Euskadi, tras el Estatuto, el hoy tan denostado Estatuto por sus antaño principales valedores, es un cuasi-estado dentro de una estructura federalizante como es la española. En una agrupación política y social así, los proyectos colectivos se articulan en ese marco. Por mucho que se hable de España, los asuntos se debaten en gran medida dentro del contexto vasco y se valoran en función de las consecuencias que tengan en él. Es una batalla hace tiempo ganada por el nacionalismo. Un sistema político articulado en una sociedad así, necesita un poder moderador para los momentos de crisis. Ese papel, incluso simbólicamente en tiempos de Garaikoetxea (recuérdese los cierres de ETB), lo ha ostentado tradicionalmente el lehendakari. De ahí las permanentes apelaciones a éste cuando se ha tratado de encabezar éste o aquel proyecto general.
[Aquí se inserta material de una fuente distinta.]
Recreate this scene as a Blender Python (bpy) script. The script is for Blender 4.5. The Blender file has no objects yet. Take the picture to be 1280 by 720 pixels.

Tras el último asesinato, el sistema político está más polarizado que nunca. Una polarización que amenaza con trasladarse a una sociedad ya de por sí dual en sus convenciones sociales y de cultura (véase la manifestación del sábado). El sistema de partidos resulta inoperante: si fracasa el proyecto de Euskalduna en el PNV, su actual dirección, aquejada de locura paranoica, puede entrar en crisis; el PP se siente cómodo con un discurso monocorde y el PSE es incapaz de articular un proyecto propio. A todo ello, hay que añadir el terrorismo, hoy envalentonado.

Esas son los beneficios que nos ha traído Lizarra, señor Egibar (a quien no tengo el gusto, y que me perdone). Si todo ello no fuera poco, la situación subalterna a la que se ha sometido a Ibarretxe por parte del PNV, ha roto, ya creo que definitivamente, el papel moderador que el lehendakari, ha jugado en el sistema político vasco.

¿Cómo recomponer todo esto? Muy difícilmente. No, de momento, pidiendo la dimisión de Ibarretxe (aunque se lo merezca), no hace sino crispar aún más los ánimos. Tampoco confiando en un cambio de rumbo del PNV, no con Arzalluz. De momento animando al voto masivo en estas próximas elecciones y exigiendo a las opciones moderadas y de inspiración civil (demasiado dependientes de las iniciativas de la intelligentsia, que sólo puede lanzar un mensaje por la libertad y contra el totalitarismo), la formulación de un proyecto en positivo capaz de recomponer esta sociedad. Y, luego, que Dios nos pille confesados.